Scientists have often oversimplified in order to summarize findings they present to the public. An honest desire to convey important facts quickly - so that people can make good real-time decisions - has resulted in a willingness to label specific dramatic aspects of the world as if they were separate from other less obviously dramatic ones. Two examples are acid rain and global warming. The recognition that air pollution was destroying the life in our lakes, streams, forests, and farms - along with our lungs and other things - led to the emphasis on dramatic aspects of air pollution such as that here in the heart of acid rain country the rain has been as acidic as vinegar. That acidity was not the only aspect of air pollution that was a problem was ignored. It's the same now with global warming. Climate change involves not only an increase in average temperature earthwide. It also involves increasing variability in temperatures, wind speeds, and rainfall or snowfall amounts. So to constrict the discussion to "global warming" rather than the more wide angle "climate change" or "environmental change" is to restrict our understanding of what is going on.

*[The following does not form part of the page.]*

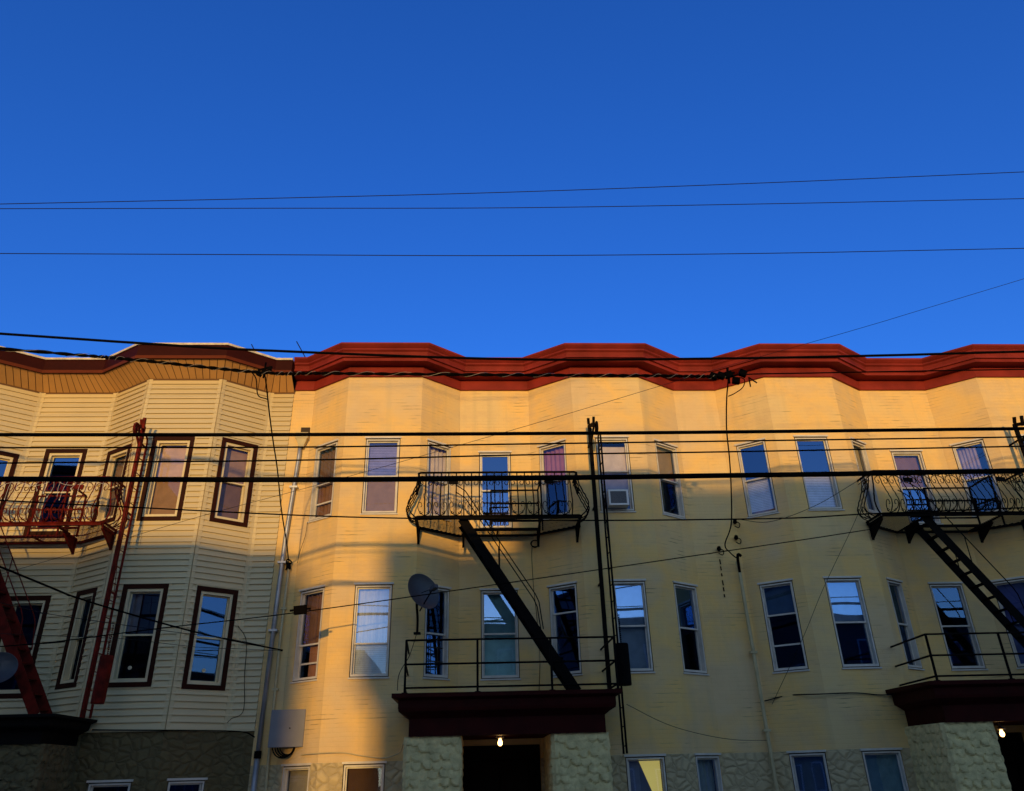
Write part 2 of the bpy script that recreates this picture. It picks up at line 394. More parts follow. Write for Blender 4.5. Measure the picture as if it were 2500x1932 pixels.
def ring(mb, f, a, b, c, d, w, d0, d1, m=0, wb=None):
    """rectangular frame of bar width w between depths d0..d1, butt jointed"""
    wb = w if wb is None else wb
    def bx(u0, u1, z0, z1): mb.obox(f.P(u0, z0, d0), f.t * (u1 - u0), Vector((0, 0, z1 - z0)), f.n * (d1 - d0), m)
    bx(a, a + w, c, d); bx(b - w, b, c, d); bx(a + w, b - w, d - w, d); bx(a + w, b - w, c, c + wb)
def window(par, f, o, style='white', mid=.5, up=None, low=None, gu=.3, gl=.3, open_=0.0, storm=False, grille=False):
    a, b, c, d = o; w = MB()
    if style == 'brown':
        tw = .085; ring(w, f, a - .002, b + .002, c - .002, d + .002, tw, -.03, .035, 1)
        ia, ib, ic, id_ = a + tw, b - tw, c + tw, d - tw
        ring(w, f, ia, ib, ic, id_, .05, -.10, .012, 0)
        fm = [M['cream_frame'], M['brown']]; sash = M['cream_frame']
    else:
        ring(w, f, a + .001, b - .001, c + .001, d - .001, .016, -.10, -.018, 1)  # dark outer ring: shadow of the frame joint put into the colour
        ia, ib, ic, id_ = a + .017, b - .017, c + .017, d - .017
        ring(w, f, ia, ib, ic, id_, .026, -.11, .002, 0, wb=.034)
        w.obox(f.P(a - .02, d + .002, -.01), f.t * (b - a + .04), Vector((0, 0, .035)), f.n * .04, 0)     # head moulding
        w.obox(f.P(a - .015, c - .028, -.02), f.t * (b - a + .03), Vector((0, 0, .027)), f.n * .045, 0)   # sill
        fm = [M['white_frame'], M['grille_gap_shade']]; sash = M['white_frame']
    fr = w.build('window', fm, par)
    fw = .05 if style == 'brown' else .028
    ja, jb, jc, jd = ia + fw, ib - fw, ic + fw, id_ - fw
    zm = jc + (jd - jc) * (1 - mid)
    s1 = MB(); ring(s1, f, ja + .001, jb - .001, zm - .016, jd - .001, .022, -.085, -.055, wb=.03); s1.build('sash', sash, fr)
    s2 = MB(); lo0 = jc + open_
    ring(s2, f, ja + .001, jb - .001, lo0 + .001, zm + .016 + open_ * .6, .024, -.125, -.092)
    if storm: s2.obox(f.P(ja + .03, lo0 + (zm - lo0) * .42, -.12), f.t * (jb - ja - .06), Vector((0, 0, .03)), f.n * .02)
    s2.build('sash', sash, fr)
    if grille:
        g = MB()
        for k in (1, 2): g.obox(f.P(ja + (jb - ja) * k / 3 - .008, lo0 + .03, -.083), f.t * .016, Vector((0, 0, zm - lo0 - .05)), f.n * .012)
        for k in (1, 2): g.obox(f.P(ja + .03, lo0 + (zm - lo0) * k / 3, -.098), f.t * (jb - ja - .06), Vector((0, 0, .016)), f.n * .012)
        g.build('window_grille', M['grille_gap_shade'], fr)
    p1 = MB(); p1.face([f.P(ja + .012, zm, -.07), f.P(jb - .012, zm, -.07), f.P(jb - .012, jd - .012, -.07), f.P(ja + .012, jd - .012, -.07)]); p1.build('pane', glass(gu), fr)
    p2 = MB(); zt = zm + open_ * .6; p2.face([f.P(ja + .012, lo0 + .012, -.108), f.P(jb - .012, lo0 + .012, -.108), f.P(jb - .012, zt, -.108), f.P(ja + .012, zt, -.108)]); p2.build('pane', glass(gl), fr)
    for cont, z0, z1 in ((up, zm, jd), (low, jc, zm)):
        if not cont: continue
        for kind, colr, f0, f1, *ux in (cont if isinstance(cont, list) else [cont]):
            u0, u1 = (ja + (jb - ja) * ux[0], ja + (jb - ja) * ux[1]) if ux else (ja - .02, jb + .02)
            zz0, zz1 = z0 + (z1 - z0) * f0, z0 + (z1 - z0) * f1; cm = MB(); D = -.165
            if kind == 'blind':
                n = max(4, int((zz1 - zz0) / .035))
                for k in range(n):
                    za, zb = zz0 + (zz1 - zz0) * k / n, zz0 + (zz1 - zz0) * (k + 1) / n
                    cm.face([f.P(u0, za, D + .012), f.P(u1, za, D + .012), f.P(u1, zb, D), f.P(u0, zb, D)])
                cm.build('blind', cloth(colr), fr)
            elif kind == 'shade':
                n = 6
                for k in range(n):
                    ua, ub = u0 + (u1 - u0) * k / n, u0 + (u1 - u0) * (k + 1) / n; g = lambda x: D + .008 * math.sin(x * 5)
                    cm.face([f.P(ua, zz0, g(ua)), f.P(ub, zz0, g(ub)), f.P(ub, zz1, g(ub)), f.P(ua, zz1, g(ua))])
                cm.build('shade', cloth(colr), fr)
            else:
                n = 26; ph = random.random() * 6; am = .02
                g = lambda k: D - .015 + am * math.sin(k * 1.35 + ph) + .008 * math.sin(k * .57)
                for k in range(n):
                    ua, ub = u0 + (u1 - u0) * k / n, u0 + (u1 - u0) * (k + 1) / n
                    cm.face([f.P(ua, zz0, g(k)), f.P(ub, zz0, g(k + 1)), f.P(ub, zz1, g(k + 1) * .9 - .015), f.P(ua, zz1, g(k) * .9 - .015)])
                cm.build('curtain', cloth(colr), fr)
    return fr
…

It's an old trick, unconscious or not, of a mind inclined to win an argument to set boundaries on a discussion so that one might win the argument. Cheerleaders for "clean nuclear power" conveniently omit, for instance, routine emissions of radioactivity from power plants from their calculations. Operators of the coke mill thought of pollution as an external cost which didn't involve them. "That's irrelevant" is oft heard in shareholder meetings when pollution and community effects of a corporation's activities are brought up.

So those who don't want to hear the call to action implied by the fact that the climate change we have been a part of causing is reaching apocalyptic proportions - and which we can be a part of managing - are quick to discount any connections between the average global temperatures and such specific events such as Hurricane Katrina and the Great Blizzard of 2010. But the fact is that there is more heat energy and consequently more water vapor in the atmosphere now, and there has been an increase in hurricane strength and for instance what are called "lake effect" type snows such as when huge amounts of water is evaporated from the Great Lakes and dumped nearby as massive snows.

Since I am also convinced that we are at the dawn of a new age, as well as in a period of terrible destruction, I remain optimistic. To the extent we humans lovingly work together as family - doing our part to engage the miraculous new communications, energy, and food production technologies being developed in service of life - we will be able to transition to this new Earth civilization without suffering.